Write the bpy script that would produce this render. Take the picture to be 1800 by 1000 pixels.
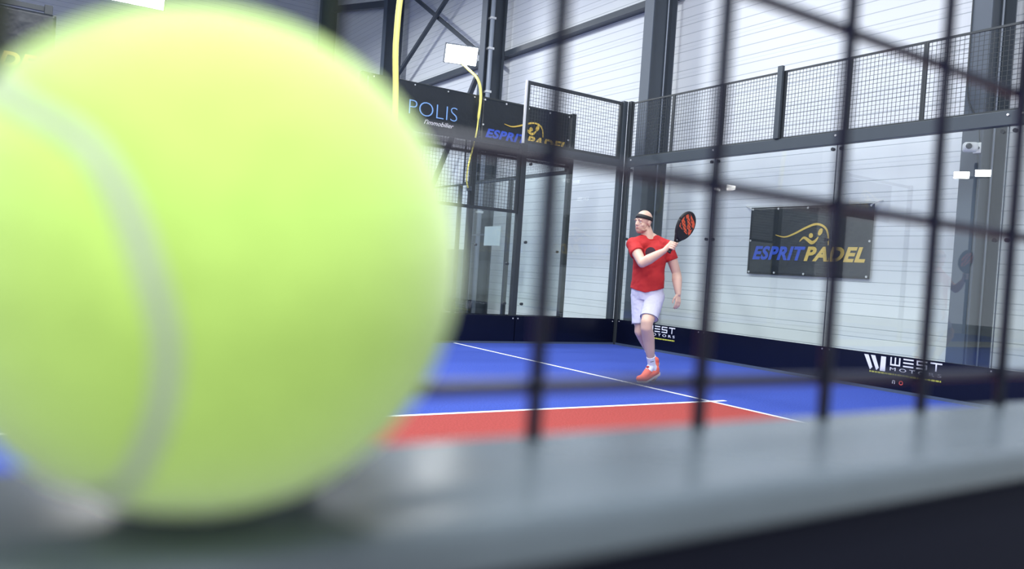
import bpy, bmesh, math, random
from mathutils import Vector, Matrix, noise
for o in list(bpy.data.objects): bpy.data.objects.remove(o)
S = bpy.context.scene
COL = S.collection
random.seed(4)
V = Vector
PI = math.pi

# ------------------------------------------------------------------ camera
cd = bpy.data.cameras.new('camera'); cam = bpy.data.objects.new('camera', cd); COL.objects.link(cam)
R_ = V((0.83425079, -0.54721046, 0.06772248)); U_ = V((-0.04829399, 0.04983443, 0.9975892)); F_ = V((0.54926616, 0.83551017, -0.01514744))
cam.matrix_world = Matrix(((R_.x, U_.x, -F_.x, 0.0), (R_.y, U_.y, -F_.y, -0.1381), (R_.z, U_.z, -F_.z, 1.0741), (0, 0, 0, 1)))
cd.sensor_width = 36; cd.lens = 1398.8 / 1800 * 36
cd.clip_start = 0.01; cd.clip_end = 200
cd.dof.use_dof = True; cd.dof.focus_distance = 8.6; cd.dof.aperture_fstop = 6.7
S.camera = cam
# ------------------------------------------------------------------ world, exposure
S.view_settings.view_transform = 'Standard'; S.view_settings.look = 'None'
S.view_settings.exposure = 0.0; S.view_settings.gamma = 1.0; S.view_settings.use_curve_mapping = False
w = bpy.data.worlds.new('world'); S.world = w; w.use_nodes = True
bg = w.node_tree.nodes['Background']; bg.inputs[0].default_value = (0.82, 0.90, 1.0, 1); bg.inputs[1].default_value = 1.15
# ------------------------------------------------------------------ added overhead area lights (their made-up housings are built below)
LUM = [(0.2, -1.6, 640), (3.4, 2.6, 400), (-0.5, 5.6, 420), (3.6, 7.8, 470), (3.4, 13.8, 780), (4.5, 20.5, 600), (-4.5, -3.0, 420)]
LZ = 8.4
for (x, y, e) in LUM:
    ld = bpy.data.lights.new('added_area_light', 'AREA'); ld.shape = 'RECTANGLE'; ld.size = 3.0; ld.size_y = 0.7
    ld.energy = e; ld.color = (0.93, 0.97, 1.0)
    lo = bpy.data.objects.new('added_area_light', ld); lo.location = (x, y, LZ); COL.objects.link(lo)

# ------------------------------------------------------------------ materials
def mat(name, col, rough=0.5, metal=0.0, bump=None, var=None, spec=0.5, emit=None, sheen=0):
    m = bpy.data.materials.new(name); m.use_nodes = True; n = m.node_tree.nodes; l = m.node_tree.links
    b = n['Principled BSDF']; b.inputs['Base Color'].default_value = (*col, 1); b.inputs['Roughness'].default_value = rough
    b.inputs['Metallic'].default_value = metal; b.inputs['Specular IOR Level'].default_value = spec
    if sheen: b.inputs['Sheen Weight'].default_value = sheen
    tc = n.new('ShaderNodeTexCoord')
    sc, amt = var or (6, 0.06)
    t = n.new('ShaderNodeTexNoise'); t.inputs['Scale'].default_value = sc; t.inputs['Detail'].default_value = 4
    l.new(tc.outputs['Object'], t.inputs['Vector'])
    mr = n.new('ShaderNodeMapRange'); mr.inputs[3].default_value = 1 - amt; mr.inputs[4].default_value = 1 + amt
    l.new(t.outputs['Fac'], mr.inputs[0])
    hv = n.new('ShaderNodeVectorMath'); hv.operation = 'SCALE'; hv.inputs[0].default_value = col
    l.new(mr.outputs[0], hv.inputs['Scale']); l.new(hv.outputs[0], b.inputs['Base Color'])
    if bump:
        t2 = n.new('ShaderNodeTexNoise'); t2.inputs['Scale'].default_value = bump[0]; t2.inputs['Detail'].default_value = 3
        l.new(tc.outputs['Object'], t2.inputs['Vector'])
        bp = n.new('ShaderNodeBump'); bp.inputs['Strength'].default_value = bump[1]; bp.inputs['Distance'].default_value = bump[2]
        l.new(t2.outputs['Fac'], bp.inputs['Height']); l.new(bp.outputs[0], b.inputs['Normal'])
    if emit:
        b.inputs['Emission Color'].default_value = (*col, 1); b.inputs['Emission Strength'].default_value = emit
    return m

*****

• **TO BE DONE**
Write out nothing but the lines from the start of the data through the line with "PI = math.pi". Leave out the pictures.

• **RESPONSE TO THE EXERCISE**
Write the bpy script that would produce this render. Take the picture to be 1800 by 1000 pixels.
import bpy, bmesh, math, random
from mathutils import Vector, Matrix, noise
for o in list(bpy.data.objects): bpy.data.objects.remove(o)
S = bpy.context.scene
COL = S.collection
random.seed(4)
V = Vector
PI = math.pi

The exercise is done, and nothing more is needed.